Maybe you’ve heard it, maybe you haven’t- networking helps to uncover the hidden source of jobs. In fact, upwards of 85 percent of jobs are now filled through networking. Some would argue that time could be more well spent on building your professional network than in searching online postings. 

Networking has been known to be one of the most popular methods to getting a job. There are a lot of hidden jobs out there. A lot of jobs are not published- at least 70-80 percent of them- and yet, candidates are still spending a lot of time on job boards. These are the jobs that tend to be filled internally or by employee referral. Many jobseekers don’t realize that they should be talking to others who are hiring referrals and internal candidates. 

I realize many don’t love networking and oftentimes think of it as a dirty word. It also doesn’t have to be an uncomfortable process. Don’t let the thought turn you off or intimidate you. 


It is important not to network just to do it. Some people feel like they are going through the motions, so they collect business cards and contacts and never fully build a relationship with the individual. Below are some ideas for you to consider to effectively network your way through a job search, including: 

  • Don’t be afraid to network the old-fashioned way- in-person. That can either be formally at an event, or informally by having coffee or a meal with a professional connection. There isn’t anything more powerful than face-to-face contact and meetings. 
  • Don’t make it all about you, either. Think about how you can contribute to someone else by offering your assistance and not looking for something in return. By doing so, something could come back to you in the end. 
  • Are you introverted and shy? Fear not! Come up with some topics and questions to ask in advance. Still fearful? Practice in front of a mirror or with a trusted partner, if necessary. 
  • Use LinkedIn and social media, too! It’s important to strike a balance between leveraging social networking and the most powerful old-fashioned method. Make it a point to network in-person on a regular basis as well as online. 
  • Be proactive because it doesn’t just happen. You need to be active in your efforts and be sure you get out and meet people. Start by talking to everyone you meet at business meetups, trade shows, and conferences. The important part is not to forget about them after the event has ended. 
  • Take the time to carefully develop your networking strategy. Do so by preparing your elevator speech explaining who you are and what you do, and practice enough that you sound like a natural. Schedule at least two or three events per month and find groups that you want to join so that you build relationships through the monthly meetings. Have a stack of business cards ready to give out. Remember, you don’t want to be the person who works the room racing to collect and hand out your cards. Save the exchange for when you have a conversation. People can sense greedy networkers who are there to work the room and add as many contacts to their LinkedIn contacts without ever keeping in touch. Being genuine sells, so be prepared to ask plenty of questions of others, and keep in mind that you’re trying to help them first, not the other way around.
  • Building a trusted network takes time and an investment of time. If you put that effort in regularly then you should feel more prepared if or when you ever find yourself in a job search so, take advantage of opportunities and attend them. 

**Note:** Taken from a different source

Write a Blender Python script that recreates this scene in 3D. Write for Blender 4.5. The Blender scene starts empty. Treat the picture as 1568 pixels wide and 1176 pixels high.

Learning how to network effectively and doing so throughout your career will help you build up a strong professional network that can assist you in times of need, such as a job search. Networking is a two-way street and you will be unsuccessful if all you do is ask for help or for favors and never offer to return them. Take the time to ask them for whatever they need in return and things will come back to you- like networking your way into a job!